Ce lien entre nationalisme et écologie politique n'a pas toujours été heureux pour tous. Le candidat à l’élection présidentielle de 2002, Alain Lipietz, a du regretter longtemps une phrase sur le nationalisme corse qui l’obligea à retirer sa candidature à la suite d'une campagne médiatique dévastatrice. On lui reprochera notamment d’avoir participé à la rédaction du programme économique du FLNC, ce qu’il démentira par la suite.  En 2000, l'économiste reconnu participera à un rapport de la commission des affaires européennes dirigée par Jean Guy Talamoni « Une ambition européenne pour la Corse. Environnement et identité au cœur du développement ». On peut y lire la convergence programatique entre la vision fédéraliste et européenne des Verts et l’autonomisme corse prônant une Europe des peuples et des régions. Cette vision est coférente avec le projet nationaliste en lui fournissant deux leviers pour contourner la puissance de l’Etat : au niveau supra-étatique en tentant de créer un rapport privilégié et direct avec l’Europe et au niveau infra-étatique en favorisant une plus large autonomie des régions.

 

Oups !

Si l'association écologie-nationalisme est ancienne, il faut dire que le soutien des nationalistes n’a jamais été décisif pour l'écologie nationale. Aux dernières élections présidentielles, les candidats écologistes réalisent des scores très faibles, souvent même inférieurs à la moyenne continentale. Ces résultats sont loin de refléter les niveaux habituels des nationalistes. L’électorat reste donc relativement mobile et peu influençable par les consignes de vote concernant une élection nationale.

 

De même, lorsque l Verdi Corsi, rattaché au courant nationaliste et aux Verts nationaux, se présentèrent pour la seule fois sans alliance aux élections régionales de 1998, ils n'obtinrent que 1,2 % des suffrages. Pour expliquer cet écart entre "l'âme verte" des corses et sa faible représentation politique, on pourrait suivre Jean Marie Arrighi  : « les mobilisations sur des thèmes environnementaux ont réussi quand elles étaient aussi porteuses d’autres significations, culturelles ou politiques, et qu’elles permettaient de réaliser brièvement un rêve d’unité des Corse.» Un groupe se constitue lorsqu'il se sent menacé par un ennemi extérieur. En revanche, lorsqu’il s’agit de pratiques concrètes, de choix internes ou d'un enjeu national, les conflits apparaissent ou la fibre verte tend à s'effacer. Selon lui, on aurait tort « d’idéaliser la défense de la nature en Corse et d’y voir un lieu phare de l’écologie dans tous les domaines. »

 

D. B.



Une consigne de vote pour 2012 ?


A la veille des élections présidentielles, parmi les programmes des candidats, c’est bien celui d’Eva Joly qui est le plus proche des revendications nationalistes : reconnaissance du peuple corse, autonomie, co-officialité de la langue, lutte contre la spéculation et la bétonisation, agriculture paysanne... Soutenir la candidature écologiste reviendrait à donner force à ces idées dans un éventuel gouvernement.

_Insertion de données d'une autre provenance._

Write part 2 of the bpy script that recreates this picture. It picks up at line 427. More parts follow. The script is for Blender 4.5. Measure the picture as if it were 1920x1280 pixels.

Ainsi, pour la campagne de 2012, un comité de soutien s’est créé regroupant des nationalistes ou sympathisants notamment l’eurodéputé François Alfonsi, la conseillère territoriale Fabiana Giovannini du PNC, Norbert Laredo d’I Verdi Corsi.

Cependant les partis nationalistes n’ont pas encore arrêté une position officielle en leur qualité de structure politique. Notamment le mouvement Femu a Corsica, coalition de sensibilités diverses regroupant le PNC, Inseme per a Corsica et a chjama, souhaite au préalable consulter l’ensemble des candidats à la présidentielle dans un questionnaire qui leur parviendra très prochainement. Ils décideront ensuite de la stratégie à tenir qui ne s'orienterait pas forcement vers une consigne de vote mais plutôt sur un compte rendu des meilleures réponses.